Lembrou que a expectativa de vida do brasileiro elevou-se de 65 para quase 76 anos no mesmo período. “Agora o brasileiro tem 11 anos a mais para dizer que esse governo não está dando certo”, disse, provocando risos na plateia.

Em sintonia com o princípio de que a superação das desigualdades exige melhor distribuição, Dowbor recomendou a leitura de artigos e livros de sua autoria e de outros pesquisadores que ele coloca à disposição gratuitamente em seu site, http://dowbor.org/, citando especialmente dois: “Plano B 4.0” e “Os Estranhos Caminhos do Nosso Dinheiro”.

Produção versus reprodução

Nalu Faria, da Marcha Mundial de Mulheres, que participou da mesa, defendeu a ideia de que a mesma astúcia do sistema capitalista para criar a “falsa ideia de que desenvolvimento econômico e social são coisas separadas” criou uma artificial diferença entre produção e reprodução.

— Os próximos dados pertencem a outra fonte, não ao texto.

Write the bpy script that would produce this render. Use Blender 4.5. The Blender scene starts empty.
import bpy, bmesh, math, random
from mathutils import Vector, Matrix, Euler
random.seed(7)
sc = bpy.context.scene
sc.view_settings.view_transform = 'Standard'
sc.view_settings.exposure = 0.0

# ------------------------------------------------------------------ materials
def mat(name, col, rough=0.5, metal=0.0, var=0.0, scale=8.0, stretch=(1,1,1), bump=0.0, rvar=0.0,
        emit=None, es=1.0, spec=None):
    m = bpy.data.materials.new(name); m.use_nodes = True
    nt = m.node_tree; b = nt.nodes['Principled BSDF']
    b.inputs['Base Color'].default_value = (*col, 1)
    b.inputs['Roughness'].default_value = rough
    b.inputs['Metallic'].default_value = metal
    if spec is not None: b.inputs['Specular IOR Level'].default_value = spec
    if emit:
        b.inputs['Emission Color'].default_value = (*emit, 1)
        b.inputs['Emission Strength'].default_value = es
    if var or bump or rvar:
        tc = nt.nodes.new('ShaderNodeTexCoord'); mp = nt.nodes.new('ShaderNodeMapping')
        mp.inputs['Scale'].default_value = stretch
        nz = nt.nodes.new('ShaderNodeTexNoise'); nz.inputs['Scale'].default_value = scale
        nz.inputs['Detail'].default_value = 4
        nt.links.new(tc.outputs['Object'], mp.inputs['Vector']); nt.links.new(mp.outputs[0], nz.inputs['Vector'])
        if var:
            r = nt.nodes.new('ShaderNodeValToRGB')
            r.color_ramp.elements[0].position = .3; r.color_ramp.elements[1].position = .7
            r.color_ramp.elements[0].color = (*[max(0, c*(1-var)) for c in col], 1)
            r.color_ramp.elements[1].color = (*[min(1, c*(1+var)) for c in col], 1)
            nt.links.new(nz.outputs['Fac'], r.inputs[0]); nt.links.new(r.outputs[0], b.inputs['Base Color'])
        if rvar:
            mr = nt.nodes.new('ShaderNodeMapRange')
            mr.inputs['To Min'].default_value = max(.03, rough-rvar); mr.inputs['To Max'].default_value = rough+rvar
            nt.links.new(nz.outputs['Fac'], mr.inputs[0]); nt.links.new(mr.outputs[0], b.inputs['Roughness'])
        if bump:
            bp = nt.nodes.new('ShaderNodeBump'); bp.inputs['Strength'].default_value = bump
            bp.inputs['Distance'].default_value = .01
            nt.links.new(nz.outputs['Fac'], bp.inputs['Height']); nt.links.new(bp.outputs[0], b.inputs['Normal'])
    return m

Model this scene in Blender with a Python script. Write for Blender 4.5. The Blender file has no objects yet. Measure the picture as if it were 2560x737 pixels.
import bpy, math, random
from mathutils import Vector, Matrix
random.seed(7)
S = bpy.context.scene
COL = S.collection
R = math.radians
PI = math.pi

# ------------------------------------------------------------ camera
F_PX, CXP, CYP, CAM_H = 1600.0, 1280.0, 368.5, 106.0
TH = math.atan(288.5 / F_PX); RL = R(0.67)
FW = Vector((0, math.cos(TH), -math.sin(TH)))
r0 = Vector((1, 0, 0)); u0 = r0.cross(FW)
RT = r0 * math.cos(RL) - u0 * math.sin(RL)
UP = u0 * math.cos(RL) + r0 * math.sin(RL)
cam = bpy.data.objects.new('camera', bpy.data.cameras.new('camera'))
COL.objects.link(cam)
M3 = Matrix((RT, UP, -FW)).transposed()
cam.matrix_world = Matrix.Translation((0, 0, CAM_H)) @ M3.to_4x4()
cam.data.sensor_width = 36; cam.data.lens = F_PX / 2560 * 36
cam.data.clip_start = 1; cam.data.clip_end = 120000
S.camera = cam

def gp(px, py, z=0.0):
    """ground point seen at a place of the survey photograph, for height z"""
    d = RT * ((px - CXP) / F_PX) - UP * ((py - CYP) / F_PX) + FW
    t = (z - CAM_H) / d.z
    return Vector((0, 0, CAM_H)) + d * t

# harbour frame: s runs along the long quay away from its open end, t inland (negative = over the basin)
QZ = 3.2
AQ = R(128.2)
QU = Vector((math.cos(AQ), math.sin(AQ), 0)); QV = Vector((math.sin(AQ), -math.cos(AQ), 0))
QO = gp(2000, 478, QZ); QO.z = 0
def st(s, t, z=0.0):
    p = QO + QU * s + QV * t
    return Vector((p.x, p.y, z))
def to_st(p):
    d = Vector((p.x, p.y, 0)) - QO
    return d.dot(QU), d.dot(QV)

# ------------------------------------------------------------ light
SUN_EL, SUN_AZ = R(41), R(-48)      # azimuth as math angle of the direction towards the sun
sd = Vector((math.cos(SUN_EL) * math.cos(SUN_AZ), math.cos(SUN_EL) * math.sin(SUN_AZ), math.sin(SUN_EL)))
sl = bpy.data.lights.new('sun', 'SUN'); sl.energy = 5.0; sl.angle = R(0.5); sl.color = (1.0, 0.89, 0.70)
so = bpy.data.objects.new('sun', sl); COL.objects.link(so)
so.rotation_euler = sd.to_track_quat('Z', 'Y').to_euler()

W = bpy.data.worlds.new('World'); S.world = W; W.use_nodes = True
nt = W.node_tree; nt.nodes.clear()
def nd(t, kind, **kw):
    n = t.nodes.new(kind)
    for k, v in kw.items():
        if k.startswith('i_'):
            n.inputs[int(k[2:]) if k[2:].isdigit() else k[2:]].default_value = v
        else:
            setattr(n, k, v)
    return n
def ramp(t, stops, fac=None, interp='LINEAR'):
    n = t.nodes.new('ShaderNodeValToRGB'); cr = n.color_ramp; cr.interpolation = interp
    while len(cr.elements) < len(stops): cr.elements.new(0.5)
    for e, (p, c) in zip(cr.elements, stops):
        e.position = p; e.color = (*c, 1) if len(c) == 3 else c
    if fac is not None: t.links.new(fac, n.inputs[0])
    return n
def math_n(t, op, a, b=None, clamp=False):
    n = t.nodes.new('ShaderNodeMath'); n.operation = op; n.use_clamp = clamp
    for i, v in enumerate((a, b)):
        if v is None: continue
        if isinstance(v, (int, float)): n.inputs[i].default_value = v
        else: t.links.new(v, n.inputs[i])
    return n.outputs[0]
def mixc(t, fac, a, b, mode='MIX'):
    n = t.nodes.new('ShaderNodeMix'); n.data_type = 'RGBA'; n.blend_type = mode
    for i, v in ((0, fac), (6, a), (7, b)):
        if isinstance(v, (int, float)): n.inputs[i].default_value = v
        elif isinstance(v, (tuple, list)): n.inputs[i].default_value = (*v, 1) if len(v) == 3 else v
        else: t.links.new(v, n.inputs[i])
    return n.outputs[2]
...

Como consequência, há um senso comum de que a produção econômica não tem relação com a reprodução humana. Por conta disse, explicou Nalu, persiste a falsa noção de que a reprodução é de foro simplesmente familiar e de que sempre haverá uma mulher para cuidar dos filhos e do serviço doméstico.

“Por conta disso as políticas públicas ainda são marcadas por essa noção de que as mulheres têm todo o tempo disponível para cuidar, sozinha, dessas tarefas, como se não fossem também trabalhadoras no mercado”, disse Malu. “Um exemplo disso são as creches públicas, que servem uma senha para a inscrição às 8 horas da manhã para que a mulher seja atendida somente às 11 h. Por que isso? Porque acham que estamos sempre à disposição”, completou.

Portanto, na opinião de Nalu, a busca por um desenvolvimento social deve ser norteada pelo conceito de bem-estar. “Isso nos colocará na busca pela reprodução da vida, e não na reprodução do mercado”.